The biggest practical effect I could see is that every potential await becomes a potential unwind point, which makes any sort of transactional logic across async calls potentially problematic.

That is what uninterruptible is for in Zio. We would need to have something similar so in the occasional cases where this is important programmers can specify that a specific scope must run to completion once it begins. I think this model would be way easier to work with correctly. Cooperative cancellation doesn’t express the semantics as clearly or declaratively in code. It also requires additional effort on the part of programmers which is something that will often be overlooked.

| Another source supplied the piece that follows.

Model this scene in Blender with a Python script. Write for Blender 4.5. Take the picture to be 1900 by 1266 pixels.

The Zio developers put a high priority on preventing resource leaks by design. This is just one example of how that philosophy is manifested. IMO, it’s a state of the art concurrency library filled with good ideas.

Interleaving partial tasks in a single actor is going to have a pretty similar effect of breaking transactional logic, no? If the default is going to be problematic anyway, I don’t see why we shouldn’t unwind at await.

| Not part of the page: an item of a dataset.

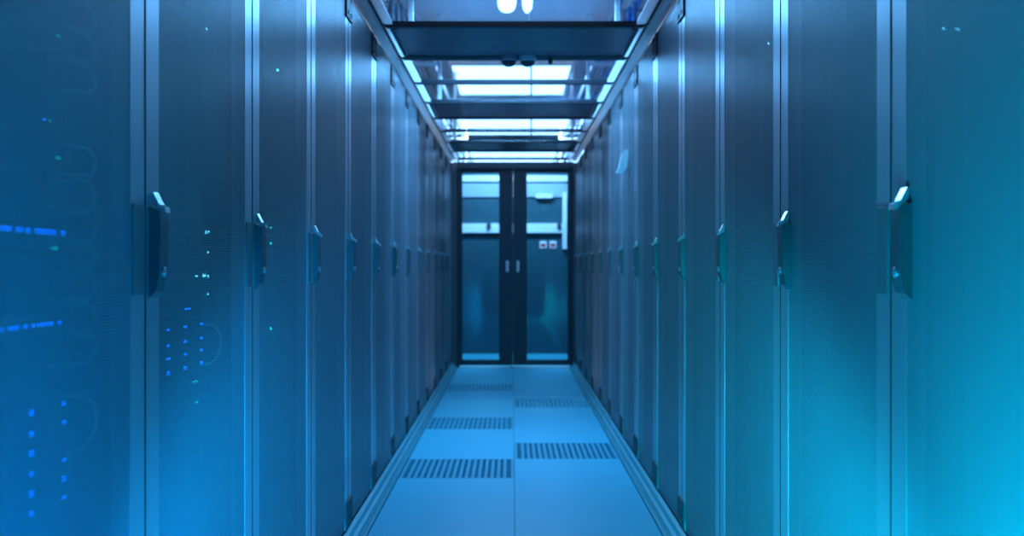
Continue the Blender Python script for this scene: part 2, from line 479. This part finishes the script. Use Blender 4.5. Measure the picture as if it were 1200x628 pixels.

Honestly, I'm leaning the opposite direction — we may want to remove some of the implicit cancellation checks that are already there, e.g. so that Handle.get() always reports the task's true result. Making await always check and throw on cancellation would make it extremely frustrating to write a task that can limp through and finish its work despite cancellation, which is sometimes quite useful.

EDIT: although maybe those use cases aren't a good fit for cancellation.

@Ben_Cohen Ping Swift Concurrency Roadmap

Also regarding my question about XCTest - would it maybe be interesting to mark test cases making use of await to be executed in parallel? Imagine I have 5 test cases each testing some REST endpoint and don’t really care about execution order of these and instead of executing test0 and waiting 3 (slow server) seconds for the test to finish awaiting for response before test1 that also takes 3 seconds to finish etc, I could start all 5 test in parallel, and they all finish after 4 seconds in total, instead of having an execution time of 15 seconds. Is that someone that could be done?

I know there’s already an option to run tests in parallel today, but figured it might not work as I described above out of the box?

I might have misunderstood something of course...

Best regards
Alex

As I mentioned, the way this is addressed in Zio is with uninterruptible. In the language-native approach concurrency model pitched here that might look something like this:

extension MyActor {
    func doSomethingImportant() async {
        // opt-out of implicit cancellation
        Task.uninterruptible {
            // do important work
        }
    }
}

The task increments the uninterruptible count when entering an uninterruptible scope and decrements it when leaving that scope. Implicit cancellation only happens when the count is zero.

(Note: I think there is probably a better name than uninterruptible but don't have time to bikeshed this right now)

What if we have code be uninterruptible by default, and have a portion of code be marked interruptible instead?

PS

Maybe we should move onto Structured Concurrency?